Mais on s'en fiche pas mal. Shadow of the Colossus, ce n'est pas une poignée de mots sur le papier, de considérations techniques ou de notes « objectives ».
Shadow of the Colossus, c'est un homme, un cheval, le souvenir d'une femme que l'on a aimée, un peu de clarté sur sa peau trop pâle, un peu de rose sur ses lèvres à l'orée du soir, des montagnes à perte de vue, le poison de la culpabilité, l'espoir jusqu'aux tréfonds du désespoir, la chanson de la brise dans le feuillage. Et ça, ça ne s'évalue pas.
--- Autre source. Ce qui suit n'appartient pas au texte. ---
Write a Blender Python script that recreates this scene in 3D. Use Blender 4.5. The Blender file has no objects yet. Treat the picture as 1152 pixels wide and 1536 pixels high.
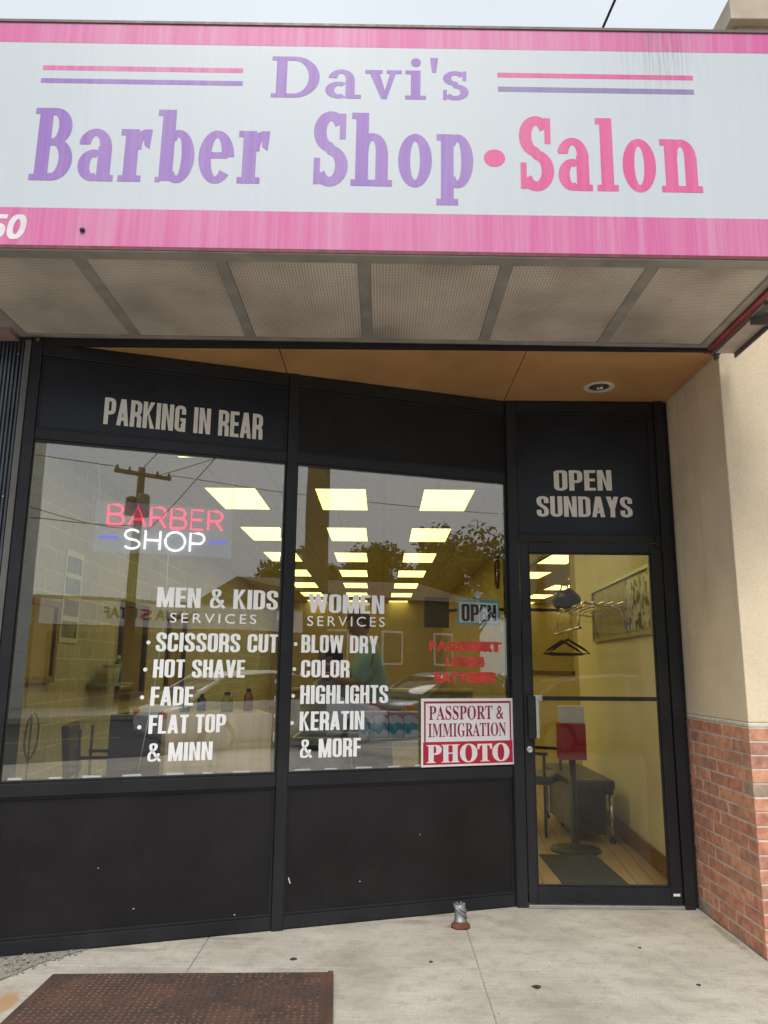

Alors il a vieilli, comme nous, bien sûr. Au fil des années, il a pris un peu de mousse aux entournures, un peu de lichen lui a poussé sur les omoplates. Ses traits monolithiques se sont crevassés, ses tempes ont pris une couleur de pierre, sa démarche est moins souple qu'auparavant. Mais il m'apparaît toujours comme en sa jeunesse : mes yeux ne voient ni l'aliasing, ni le clipping, ni le frame rate à l'avenant, ils ne voient que lui, ils ne voient qu'un homme. Un cheval. Le souvenir d'une femme que l'on a aimée.